Thanks! Vincent H. Bartning 00:45, 26 May 2009 (UTC)
Many of the points you make are perfectly relevant to your nonprofit, or to U.S. practice regarding KIA/DOW. The points I removed, however, belong in another article. The article is not specific to the U.S. There is perfectly good material, but it simply does not belong in this article. Howard C. Berkowitz 01:03, 26 May 2009 (UTC)
Certainly the U.S. position is valid. Should I go back to the ancestor who should get me the UE title if I want it? Anyway, the CIB, CAB, and CMB result from combat, or hostile action, what defines KIA versus someone who dies in an accident while in service. They're as related to KIA and DOW, if not more so, than accidental deaths while serving. I thought Citizendium was supposed to respect authority?
Thanks!
Vincent H. Bartning 01:20, 26 May 2009 (UTC)
May I, as a Constable, who has known *nothing* about this article until a few minutes ago, jump in? Thanks! Vincent, we *do* have a semi-authoritarian structure here at CZ, one designed to prevent revert wars such as at WP. We have lots of authors, who do writing. And we also have many fewer editors, some in each workgroup, who sometimes do both writing of various articles and also Editing, in the sense that, as Editors, they will sometimes have to make final policy decisions on the content of certain articles that come under their authority. So that if an Editor in the Literature group, for instance, tells a couple of authors who are writing an article about Huckleberry Finn, say, that all of their seven fine paragraphs about slavery in the Old South do not belong in that article but rather in any one of half a dozen other articles, possibly in other Workgroups, then that is an official decision by that Editor and is the last word on the subject. It can be appealed, of course, but to do so, you're going to have to either find other Editors in the same Workgroup or go through some long, official process that I don't fully understand.

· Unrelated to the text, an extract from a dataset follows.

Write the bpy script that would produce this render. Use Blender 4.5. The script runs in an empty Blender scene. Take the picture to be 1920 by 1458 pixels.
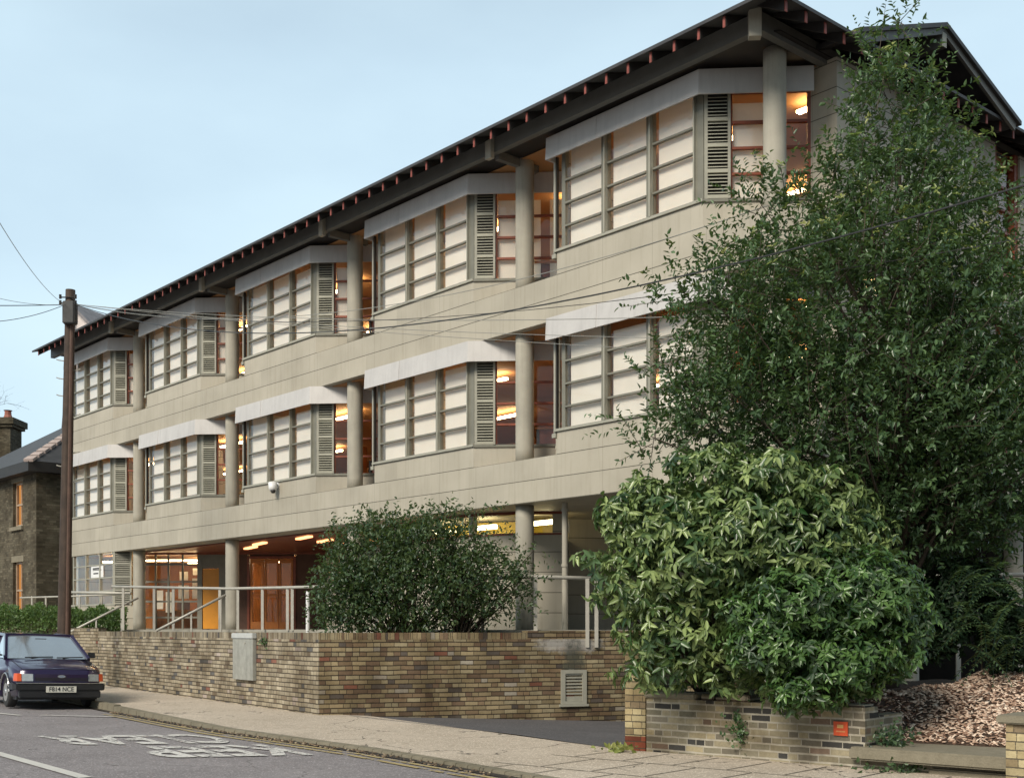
import bpy, bmesh, math, random
import numpy as np
from mathutils import Vector, Matrix
R = math.radians
random.seed(7); rng = np.random.default_rng(11)
S = bpy.context.scene
COL = S.collection
# ------------------------------------------------------------------ camera, sky, sun, exposure
EYE = 1.42; F = 2251.0; HOR = 1178.0
cd = bpy.data.cameras.new('camera'); cam = bpy.data.objects.new('camera', cd); COL.objects.link(cam)
cam.location = (0, 0, EYE); cam.rotation_euler = (R(90), 0, 0)
cd.sensor_width = 36; cd.sensor_fit = 'HORIZONTAL'; cd.lens = 36*F/1920; cd.shift_y = (HOR-729)/1920
cd.clip_start = .1; cd.clip_end = 3000
S.camera = cam
W = bpy.data.worlds.new('World'); S.world = W; W.use_nodes = True
nt = W.node_tree; nt.nodes.clear()
SUN_EL, SUN_AZ = 38, 215      # azimuth of the sun, clockwise from +Y
sky = nt.nodes.new('ShaderNodeTexSky'); sky.sky_type = 'NISHITA'; sky.sun_disc = False
sky.sun_elevation = R(SUN_EL); sky.sun_rotation = R(SUN_AZ); sky.dust_density = 2.5; sky.ozone_density = 1.5; sky.air_density = 1.0
tc = nt.nodes.new('ShaderNodeTexCoord'); mp = nt.nodes.new('ShaderNodeMapping'); mp.inputs['Scale'].default_value = (1.2, 1.2, 3)
nz = nt.nodes.new('ShaderNodeTexNoise'); nz.inputs['Scale'].default_value = 1.6; nz.inputs['Detail'].default_value = 6
cr = nt.nodes.new('ShaderNodeValToRGB'); cr.color_ramp.elements[0].position = .3; cr.color_ramp.elements[0].color = (.64,.64,.64,1)
cr.color_ramp.elements[1].position = .75; cr.color_ramp.elements[1].color = (1,1,1,1)
mx = nt.nodes.new('ShaderNodeMixRGB'); mx.inputs[2].default_value = (5.15, 6.6, 7.4, 1)
bg = nt.nodes.new('ShaderNodeBackground'); bg.inputs[1].default_value = .10
wo = nt.nodes.new('ShaderNodeOutputWorld')
L = nt.links.new
L(tc.outputs['Generated'], mp.inputs[0]); L(mp.outputs[0], nz.inputs[0]); L(nz.outputs[0], cr.inputs[0]); L(cr.outputs[0], mx.inputs[0])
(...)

In this particular case, the article falls into the Military Workgroup and Howard is an Editor of that Workgroup. So my suggestion here is to discuss this matter with Howard and see if there is some common ground on which you can compromise and rewrite. But you do have to remember that in this particular case, Howard is the final authority. In any case, I'm sure that you'll work it out in a professional manner. Best, Constable Hayford Peirce 01:31, 26 May 2009 (UTC)
P.S. I also may disagree with the [[Pyramid of Honor]}. I would think the Bronze Star should be a hostile-action medal, and it also does not have the CAB, Combat Action Badge, the new award for American service members who are not combat troops who see combat.